The latest Consumer Price Index (CPI) report for March has thrown cold water on any hopes of a decrease in car loan interest rates for the remainder of 2024. With inflation surging unexpectedly to 3.5% year-over-year, the financial landscape is bracing for continued high interest rates. And for car buyers, that means auto loan rates are unfortunately going to remain high.
However, there was some good news for drivers in the latest report. Let’s dive into the details.
Goodbye June Rate Cut: Inflation Higher Than Expected
The increase from February’s 3.2% inflation rate to March’s 3.5% signifies the highest annual gain seen in the last six months, underscoring a stubbornly high cost of living. Chances are you’ve felt it in your own day to day expenses. This uptick, fueled by rising gas prices and enduring high costs for mortgages and rent, suggests a challenging path ahead for reducing inflation. Consequently, the Federal Reserve is likely to maintain higher interest rates to combat these pressures.

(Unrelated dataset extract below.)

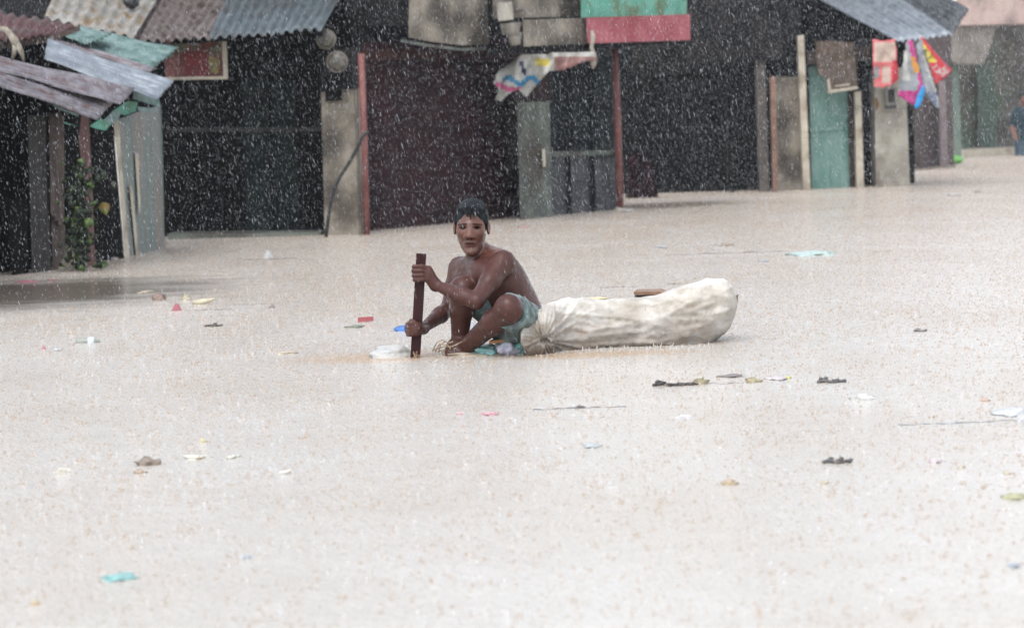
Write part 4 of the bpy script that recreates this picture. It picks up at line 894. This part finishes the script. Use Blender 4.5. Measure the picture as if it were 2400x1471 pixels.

Just how likely is a June rate cut at this point? Market predictions in favor of a Fed rate cute plummeted from 73% to a mere 21%. Following the CPI report, the picture is clear: interest rates are set to remain elevated.
Car Prices Fall… Slightly
Buried in the U.S. Bureau of Labor Statistic’s data-heavy CPI Report is a glimmer of good news for car buyers. Year-over-year, used car prices are down 2.2%. We’ve seen similar trends at wholesale markets. For new cars, there’s less to rejoice about. New car prices are essentially flat, falling just 0.1% in the past 12 months.
Auto Loan Rate Forecasts For 2024
For car buyers, relief is slipping out of view. Today’s inflation report means that more of the same can be expected for the next several months. According to Experian’s most recent State of the Automotive Finance Market report, today’s average car loan rates stand at 7.18% for new cars and a staggering 11.93% for used cars.
These rates are significantly impacted by the Fed’s monetary policy stance, and with the central bank likely to forgo rate cuts, we can expect these high-interest rates to continue.
The Silver Lining: New Car Inventory Brings APR Incentives
However, it’s not all doom and gloom for car buyers. The silver lining lies in today’s new car inventory numbers. With new car inventories higher than in recent years, manufacturers are offering more enticing incentives to attract buyers. These incentives include lower APRs, cash incentives, and great lease deals. These OEM incentives provide a rare opportunity to secure more favorable loan terms, even in 2024’s prevailing high-rate environment.
As of April,5 manufacturers are offering zero percent financing for select models, and four more are offering 0.9% APRs. Several additional OEMs feature APR offers under 5% right now. With the average new car selling for over $46,000, this adds up to thousands in savings over time.
👉 See the best new car offers this month
In essence, while the broader economic indicators point towards continued high-interest rates for auto loans, market-driven factors like increased new car inventories and subsequent manufacturer incentives could offer some relief to car buyers. But there’s no hiding the fact that broader economic inflation continues to hit us all, even as policymakers play down the impacts.
The next CPI Report is scheduled to be released on May 15, 2024. That’s our next best look at when auto loan rates could finally be set to drop.